I embroidered the face on, making it soft and secure for a baby to snuggle and gnaw on safely. I made the pom-pom tail too, but added a note around Bunny's neck saying to remove it before giving it to a little 'un, just in case. I guess I wanted to be sure I wasn't responsible for a kid eating a woolly tail.



We know the family that won the raffle, they have a Master 2 1/2, and a Master 3-4 months. Snuggly Bunny has a good home and is cute as a button.

Sunday, March 13, 2016

What Bronte Made First - The tale of the Paw Patrol Party

I first sewed in Sewing lessons at school when I was 10 and 11. My mother sewed, but mostly for my elder sisters, and brother before I was born and when she was a SAHM. When I started school she went back to work so with two incomes and little time she mostly stopped. From time to time she would make something, and I loved having something made especially for me, so it was always within my 'stuff that normal folks can do' range of thought.

For my 30th birthday my husband bought me a sewing machine (for the same birthday my parents bought me a weed-whacker) I made a couple of maternity dresses, badly but adequately, and didn't bring out my machine much when my kids were about in case they crawled on pins. I mended a few things, and made a couple of little things.

In January my son, Sprog,  informed me he wanted a Paw Patrol party for his 4th birthday in March. I picked up the theme and ran with it. I planned the cake, a "Lookout" tower, then went online for inspiration. There I found someone, Danielle of Danielle's DIY who had made a "Ryder" vest. It looked doable, so I decided to make him one. I looked about at vests, mostly looking for a free one, but decided to bite the bullet and use the same pattern, the Simple Vest from Lady Bird Patterns. After all, it had turned out so well for her son's Ryder outfit.

Then it was off to our local Emporium for very competitively priced fleece. I decided to also make a Chase vest for Sprog, since Chase is his favourite pup, and a Ryder Vest for little brother Widget. While I was at the Emporium I found fleece in every colour at very little cost, so I bought some in every pup's colour (This was after only viewing season one, so no need for Mint coloured Everest pup). This was quickly spiralling a bit bigger than I  initially planned.

I got home and prepared the pattern. Since I was making so many I cut and glued the pattern onto card before laying it out and cutting. I am quite stingy in my fabric use so the pieces were very closely put together with a bit of extra left over.  Which was great because I then had plenty for...


...the extra bits.

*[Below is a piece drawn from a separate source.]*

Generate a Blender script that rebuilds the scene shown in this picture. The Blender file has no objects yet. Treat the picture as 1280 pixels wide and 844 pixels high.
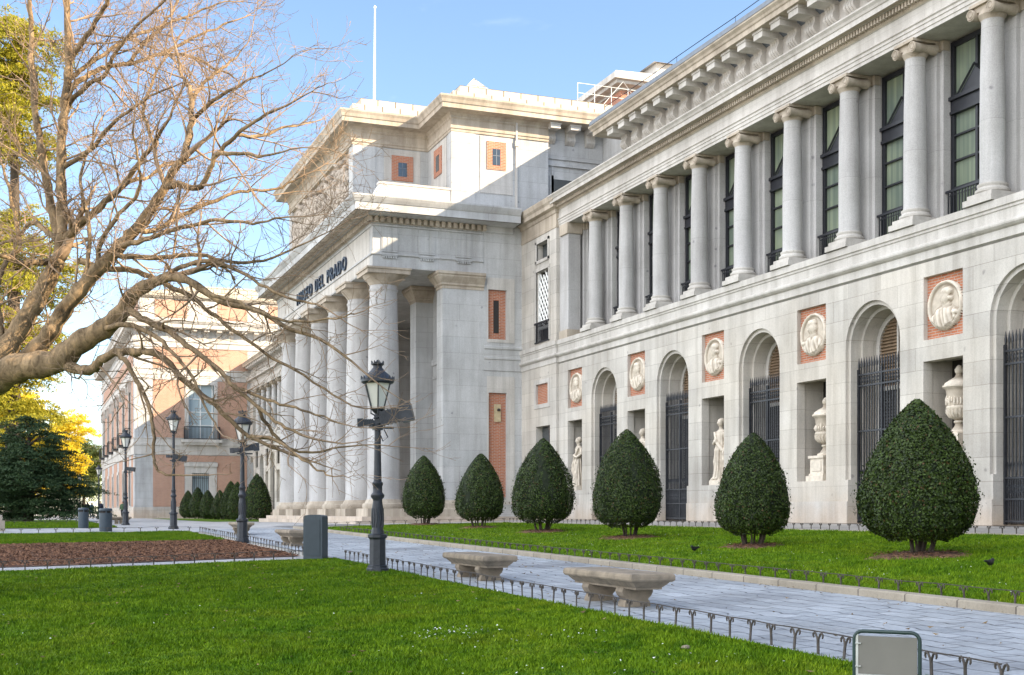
import bpy, bmesh, math, random
import numpy as np
from mathutils import Vector, Matrix, Quaternion

R_ = math.radians
scene = bpy.context.scene
COL = scene.collection

# ------------------------------------------------------------------ camera, sky, sun, exposure
EYE = 1.7
YAW = math.atan(610 / 1564.0)            # the view swings this far to the right of the facade's own direction
cam_data = bpy.data.cameras.new("camera")
cam = bpy.data.objects.new("camera", cam_data)
COL.objects.link(cam)
cam.location = (0, 0, EYE)
cam.rotation_euler = (R_(90), 0, -YAW)
cam_data.sensor_width = 36.0
cam_data.lens = 36.0 * 1564 / 1280
cam_data.shift_y = (640 - 422) / 1280.0
cam_data.clip_start = 0.1
cam_data.clip_end = 6000
scene.camera = cam

SUN = Vector((1.40, -1.0, 0.924)).normalized()          # towards the sun
SUN_EL = math.asin(SUN.z)
SUN_AZ = math.atan2(SUN.x, SUN.y)                        # clockwise from +Y
world = bpy.data.worlds.new("World")
scene.world = world
world.use_nodes = True
wn = world.node_tree
wn.nodes.clear()
w_out = wn.nodes.new("ShaderNodeOutputWorld")
w_bg = wn.nodes.new("ShaderNodeBackground")
w_sky = wn.nodes.new("ShaderNodeTexSky")
w_sky.sky_type = 'NISHITA'
w_sky.sun_disc = False
w_sky.sun_elevation = SUN_EL
w_sky.sun_rotation = SUN_AZ
w_sky.altitude = 650
w_sky.air_density = 1.0
w_sky.dust_density = 0.6
w_sky.ozone_density = 1.6
w_bg.inputs["Strength"].default_value = 0.085
# clouds: a faint wisp ahead, and a broad bright bank added unseen over the west to light the shaded facade
def w_node(kind, **kw):
    n = wn.nodes.new(kind)
    for k, v in kw.items():
        if k in n.inputs: n.inputs[k].default_value = v
        else: setattr(n, k, v)
    return n
w_tc = w_node("ShaderNodeTexCoord")
def w_clouds(scale3, scale, lo, hi, top):
    mp = w_node("ShaderNodeMapping"); mp.inputs["Scale"].default_value = scale3
    nz = w_node("ShaderNodeTexNoise", Scale=scale, Detail=7, Distortion=.4)
    mr = w_node("ShaderNodeMapRange", interpolation_type='SMOOTHSTEP')
    mr.inputs["From Min"].default_value = lo; mr.inputs["From Max"].default_value = hi; mr.inputs["To Max"].default_value = top
    wn.links.new(w_tc.outputs["Generated"], mp.inputs["Vector"]); wn.links.new(mp.outputs[0], nz.inputs["Vector"]); wn.links.new(nz.outputs["Fac"], mr.inputs["Value"])
    return mr.outputs[0]
def w_facing(d, lo, hi):
    vm = w_node("ShaderNodeVectorMath", operation='DOT_PRODUCT'); vm.inputs[1].default_value = Vector(d).normalized()
    mr = w_node("ShaderNodeMapRange", interpolation_type='SMOOTHSTEP')
    mr.inputs["From Min"].default_value = lo; mr.inputs["From Max"].default_value = hi
    wn.links.new(w_tc.outputs["Generated"], vm.inputs[0]); wn.links.new(vm.outputs["Value"], mr.inputs["Value"])
    return mr.outputs[0]
def w_times(a, b):
    m = w_node("ShaderNodeMath", operation='MULTIPLY'); wn.links.new(a, m.inputs[0]); wn.links.new(b, m.inputs[1]); return m.outputs[0]
def w_over(under, fac, colour):
    m = w_node("ShaderNodeMixRGB"); m.inputs[2].default_value = (*colour, 1); wn.links.new(fac, m.inputs[0]); wn.links.new(under, m.inputs[1]); return m.outputs[0]
fill_bank = w_times(w_clouds((2, 2, 4), 1.3, .36, .52, 1.0), w_facing((-.95, -.06, .32), .24, .62))
w_col = w_over(w_sky.outputs[0], fill_bank, (12.0, 12.4, 13.0))
w_col = w_over(w_col, w_clouds((7, 7, 16), 1.6, .60, .90, .35), (7.0, 7.2, 7.6))
wn.links.new(w_col, w_bg.inputs["Color"])
wn.links.new(w_bg.outputs[0], w_out.inputs["Surface"])

sun_data = bpy.data.lights.new("sun", 'SUN')
sun_data.energy = 4.2
sun_data.angle = R_(0.5)
sun_data.color = (1.0, 0.81, 0.57)
sun = bpy.data.objects.new("sun", sun_data)
COL.objects.link(sun)
sun.location = (60, -60, 60)
sun.rotation_euler = SUN.to_track_quat('Z', 'Y').to_euler()

vs = scene.view_settings
scene.display_settings.display_device = 'sRGB'
vs.view_transform = 'Standard'
vs.look = 'None'
vs.gamma = 1.0
vs.use_curve_mapping = False
vs.exposure = 1.9
scene.cycles.max_bounces = 6
scene.cycles.diffuse_bounces = 4
scene.cycles.glossy_bounces = 3
scene.cycles.transparent_max_bounces = 8
scene.cycles.caustics_reflective = False
scene.cycles.caustics_refractive = False

# ------------------------------------------------------------------ helpers
class MB:
    """Collects faces and links them as one mesh object."""
    def __init__(s):
        s.v, s.f, s.sm = [], [], []
    def add(s, pts, faces, smooth=False):
        n = len(s.v)
        s.v.extend(pts)
        for f in faces:
            s.f.append(tuple(i + n for i in f))
            s.sm.append(smooth)
    def box(s, x0, x1, y0, y1, z0, z1):
        p = [(x, y, z) for z in (z0, z1) for y in (y0, y1) for x in (x0, x1)]
        s.add(p, [(0, 2, 3, 1), (4, 5, 7, 6), (0, 1, 5, 4), (2, 6, 7, 3), (0, 4, 6, 2), (1, 3, 7, 5)])
    def quad(s, a, b, c, d):
        s.add([a, b, c, d], [(0, 1, 2, 3)])
    def strip(s, A, B, smooth=False):
        n = len(A)
        s.add(list(A) + list(B), [(i, i + 1, n + i + 1, n + i) for i in range(n - 1)], smooth)
    def poly(s, pts):
        s.add(pts, [tuple(range(len(pts)))])
    def prism(s, prof, y0, y1, axis='y'):
        """closed outline (a,b) extruded: axis y -> (a,y,b); axis x -> (x,a,b); axis z -> (a,b,z)"""
        f = {'y': lambda a, b, t: (a, t, b), 'x': lambda a, b, t: (t, a, b), 'z': lambda a, b, t: (a, b, t)}[axis]
        n = len(prof)
        p = [f(a, b, y0) for a, b in prof] + [f(a, b, y1) for a, b in prof]
        s.add(p, [tuple(range(n)), tuple(range(2 * n - 1, n - 1, -1))] + [(i, (i + 1) % n, n + (i + 1) % n, n + i) for i in range(n)])
    def sweep(s, path, prof, closed=False, caps=True):
        """prof of (out, z) swept along a flat path of (x, y); out is to the right of travel; mitred corners"""
        n = len(path)
        rows = []
        for i in range(n):
            a = path[i - 1] if (i > 0 or closed) else None
            b = path[i]
            c = path[(i + 1) % n] if (i < n - 1 or closed) else None
            def nrm(p, q):
                dx, dy = q[0] - p[0], q[1] - p[1]
                l = math.hypot(dx, dy)
                return (dy / l, -dx / l)
            if a is None: m = nrm(b, c)
            elif c is None: m = nrm(a, b)
            else:
                n1, n2 = nrm(a, b), nrm(b, c)
                mx, my = n1[0] + n2[0], n1[1] + n2[1]
                k = 2.0 / (mx * mx + my * my) if (mx * mx + my * my) > 1e-6 else 1
                m = (mx * k, my * k)
            rows.append([(b[0] + m[0] * o, b[1] + m[1] * o, z) for o, z in prof])
        if closed: rows.append(rows[0])
        for i in range(len(rows) - 1):
            s.strip(rows[i], rows[i + 1])
        if caps and not closed:
            s.poly(rows[0]); s.poly(rows[-1][::-1])
    def lathe(s, cx, cy, prof, n=24, smooth=True, sx=1, sy=1, mod=None):
        k = len(prof)
        p = []
        for r, z in prof:
            for i in range(n):
                a = 2 * math.pi * i / n
                rr = r * (mod(a, z) if mod else 1)
                p.append((cx + sx * rr * math.cos(a), cy + sy * rr * math.sin(a), z))
        f = []
        for j in range(k - 1):
            for i in range(n):
                f.append((j * n + i, j * n + (i + 1) % n, (j + 1) * n + (i + 1) % n, (j + 1) * n + i))
        s.add(p, f, smooth)
        m = len(s.v) - len(p)
        s.f.append(tuple(m + i for i in range(n - 1, -1, -1))); s.sm.append(False)
        s.f.append(tuple(m + (k - 1) * n + i for i in range(n))); s.sm.append(False)
    def tube(s, pts, radii, n=6, smooth=True, cap=True):
        pts = [Vector(p) for p in pts]
        m = len(pts)
        if not hasattr(radii, '__len__'): radii = [radii] * m
        rows = []
        ref = None
        for i in range(m):
            t = (pts[min(i + 1, m - 1)] - pts[max(i - 1, 0)])
            if t.length < 1e-9: t = Vector((0, 0, 1))
            t.normalize()
            if ref is None:
                ref = Vector((0, 0, 1)) if abs(t.z) < .9 else Vector((1, 0, 0))
            u = ref - t * ref.dot(t)
            if u.length < 1e-4: u = t.orthogonal()
            u.normalize()
            ref = u
            w = t.cross(u)
            for k in range(n):
                a = 2 * math.pi * k / n
                q = pts[i] + (u * math.cos(a) + w * math.sin(a)) * radii[i]
                rows.append((q.x, q.y, q.z))
        f = []
        for i in range(m - 1):
            for k in range(n):
                f.append((i * n + k, i * n + (k + 1) % n, (i + 1) * n + (k + 1) % n, (i + 1) * n + k))
        if cap:
            f.append(tuple(range(n - 1, -1, -1))); f.append(tuple((m - 1) * n + k for k in range(n)))
        s.add(rows, f, smooth)
    def mesh(s, name, mat, sharp=40):
        me = bpy.data.meshes.new(name)
        me.from_pydata(s.v, [], s.f)
        me.polygons.foreach_set("use_smooth", s.sm)
        if any(s.sm): me.set_sharp_from_angle(angle=R_(sharp))
        bm = bmesh.new(); bm.from_mesh(me)
        bmesh.ops.recalc_face_normals(bm, faces=bm.faces)
        bm.to_mesh(me); bm.free()
        me.materials.append(mat)
        return me
    def build(s, name, mat, parent=None, sharp=40):
        return link(name, s.mesh(name, mat, sharp), parent)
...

All of the pups have a badge which I appliqued, trying out that technique for the very first time.  I made a standard Paw Patrol logo for the Ryder vests, just like Ryder's. Fleece is a very forgiving fabric when learning a new skill. That was 14 badges.

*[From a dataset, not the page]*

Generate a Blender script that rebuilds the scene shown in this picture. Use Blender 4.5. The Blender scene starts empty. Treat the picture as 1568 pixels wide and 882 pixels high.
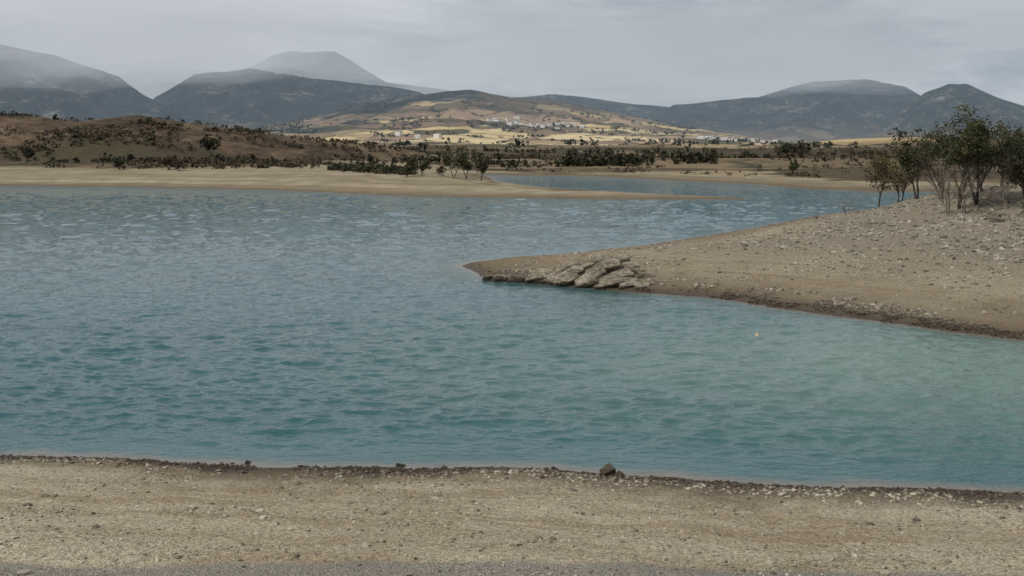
import bpy, math, random
import numpy as np
from mathutils import Vector, Matrix
random.seed(7); rng=np.random.default_rng(11)
scene=bpy.context.scene
scene.view_settings.view_transform='Standard'
scene.view_settings.look='None'
scene.view_settings.exposure=0
EYE=10.0; FU=1680.0; HZ=228.0   # camera height, then focal length and horizon row in image pixels; ridge tables likewise

# ------------------------------------------------------------------ helpers
def hash2(xi,yi,seed):
    n=(xi.astype(np.int64)*374761393+yi.astype(np.int64)*668265263+seed*974634777)&0xffffffff
    n=((n^(n>>13))*1274126177)&0xffffffff
    n=(n^(n>>16))&0xffffffff
    return n/4294967295.0
def vnoise(x,y,seed=0):
    xi=np.floor(x);yi=np.floor(y);fx=x-xi;fy=y-yi
    fx=fx*fx*(3-2*fx);fy=fy*fy*(3-2*fy)
    a=hash2(xi,yi,seed);b=hash2(xi+1,yi,seed);c=hash2(xi,yi+1,seed);d=hash2(xi+1,yi+1,seed)
    return (a*(1-fx)+b*fx)*(1-fy)+(c*(1-fx)+d*fx)*fy
def fbm(x,y,seed=0,oct=4):
    r=0;a=0.5;t=0
    for i in range(oct):
        r=r+a*vnoise(x,y,seed+i*17);t+=a;a*=0.5;x=x*2.03+3.1;y=y*2.03+1.7
    return r/t-0.5
def sstep(a,b,x):
    t=np.clip((x-a)/(b-a),0,1);return t*t*(3-2*t)

LAKE=np.array([(-600,120),(-100,42),(-40,37.2),(-16.7,35.8),(-13.4,35.4),(-8,34.9),(-3.8,34.5),(1.34,34.1),(3.3,33.6),(7.2,32.8),(14.9,31.9),(25,31),(38,33),(50,38),
(45,44),(36,50),(26.7,57.1),(22.7,61.8),(19.9,64.9),(17,68.6),(13,74),(8.5,76.7),(4.5,79.2),(0.8,81.9),(-2.2,84),(-4.6,94.0),(-4.0,96.0),(-2,98.8),(4.1,103.7),(10.9,110.5),(19.4,122.6),(30,137.7),(43.8,161.5),(60.4,182.6),(85,210),(120,232),
(130,250),(110,256),(85,256),(76,274),(71,293),(67,317),(50,352),(40,378),(28,402),(-11,425),(-14,410),(-10,398),(-4.8,336),(2.8,295),(19.9,262),(34,240),(48,224),(46,219.5),(21.8,218),(2.1,222),(-19.7,230),(-38.8,247),(-62,271),(-100.7,289.7),(-140,300),(-250,320),(-600,360)],float)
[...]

For the badges I cut two shield badge shapes out of ice-cream container plastic to keep the sizes uniform. I cut out each colour and shape for the badges, then the inner bits, Chase's sherriff star, Rubble's spanner etc, then used double-sided iron-on interfacing on each. I started with the top layer, ironed, zigzagged the edges. Ironed on the next layer, zigzagged, repeat as necessary. I think Marshall's badge had 4 layers, the rest 2 or 3. I tried to plan them so I wasn't changing my thread too often by matching the colours.

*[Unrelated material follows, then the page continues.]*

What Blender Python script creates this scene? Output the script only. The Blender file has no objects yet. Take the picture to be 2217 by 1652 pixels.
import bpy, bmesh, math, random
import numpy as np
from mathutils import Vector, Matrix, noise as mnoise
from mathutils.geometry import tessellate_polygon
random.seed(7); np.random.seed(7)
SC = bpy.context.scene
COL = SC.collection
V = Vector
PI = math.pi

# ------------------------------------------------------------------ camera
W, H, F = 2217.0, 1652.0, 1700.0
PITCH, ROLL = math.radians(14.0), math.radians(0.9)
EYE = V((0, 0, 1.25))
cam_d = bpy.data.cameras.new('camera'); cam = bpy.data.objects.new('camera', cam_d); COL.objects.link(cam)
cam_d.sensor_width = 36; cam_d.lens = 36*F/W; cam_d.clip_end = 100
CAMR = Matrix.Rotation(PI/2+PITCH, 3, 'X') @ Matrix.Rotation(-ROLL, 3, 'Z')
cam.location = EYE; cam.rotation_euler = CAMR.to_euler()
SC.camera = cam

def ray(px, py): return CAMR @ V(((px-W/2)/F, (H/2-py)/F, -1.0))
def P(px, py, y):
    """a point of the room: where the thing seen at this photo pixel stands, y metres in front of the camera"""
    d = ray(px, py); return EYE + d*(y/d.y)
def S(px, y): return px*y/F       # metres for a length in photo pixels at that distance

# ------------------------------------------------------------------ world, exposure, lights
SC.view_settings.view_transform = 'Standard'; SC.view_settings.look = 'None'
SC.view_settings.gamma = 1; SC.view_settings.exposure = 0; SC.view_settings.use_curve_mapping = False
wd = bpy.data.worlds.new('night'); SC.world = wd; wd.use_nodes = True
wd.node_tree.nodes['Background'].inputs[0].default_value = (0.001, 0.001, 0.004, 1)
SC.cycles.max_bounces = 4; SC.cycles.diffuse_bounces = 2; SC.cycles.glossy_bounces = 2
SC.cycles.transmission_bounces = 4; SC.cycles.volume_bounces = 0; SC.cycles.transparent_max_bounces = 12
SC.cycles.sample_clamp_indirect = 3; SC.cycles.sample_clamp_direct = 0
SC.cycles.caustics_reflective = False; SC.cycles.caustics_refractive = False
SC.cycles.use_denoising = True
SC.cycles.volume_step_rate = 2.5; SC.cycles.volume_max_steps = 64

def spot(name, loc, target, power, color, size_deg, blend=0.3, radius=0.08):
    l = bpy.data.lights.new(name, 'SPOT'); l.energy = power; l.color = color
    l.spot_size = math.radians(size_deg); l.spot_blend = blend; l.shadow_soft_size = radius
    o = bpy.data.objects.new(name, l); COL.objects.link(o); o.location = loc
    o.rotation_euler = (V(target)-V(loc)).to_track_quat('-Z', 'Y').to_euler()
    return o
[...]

Badges done, I cut other details, a tool belt for Rubble, belts for Zuma and Rocky, Epaulettes for Chase. I attached all the extras as I made the vests, some requiring to be added first, others to be added after, depending on seam placement. The vests for my boys were zippered and lined, the rest were single layer and had velcro closures. I may be a bit nuts, but I'm not buying 14 zippers, that would cost more than the rest of the project put together.

The final count was
1 Ryder Vest for birthday boy Sprog
1 reverse Ryder vest for little brother Widget, both Ryder vests were zippered, lined, and had pockets
1 Chase vest for Sprog, lined and zippered, no pockets (Pup's don't need pockets)
Then in basic, unlined and velcroed
1 Chase vest
2 Zuma vests
2 Rocky vests
2 Marshall vests
2 Skye vests and
2 Rubble vests

Partway through I decided that instead of party-bags this year each invitee would take home a vest instead. It sounds extravagant, but I had got the fleece so cheap it actually didn't cost any more than party-bags would, and I felt much better about avoiding more plastic tat. Our household has enough plastic tat, I'm sure most of the guests homes do too.


So that was the start of my sewing journey, I took my machine out of the store cupboard in January and it hasn't been put away since.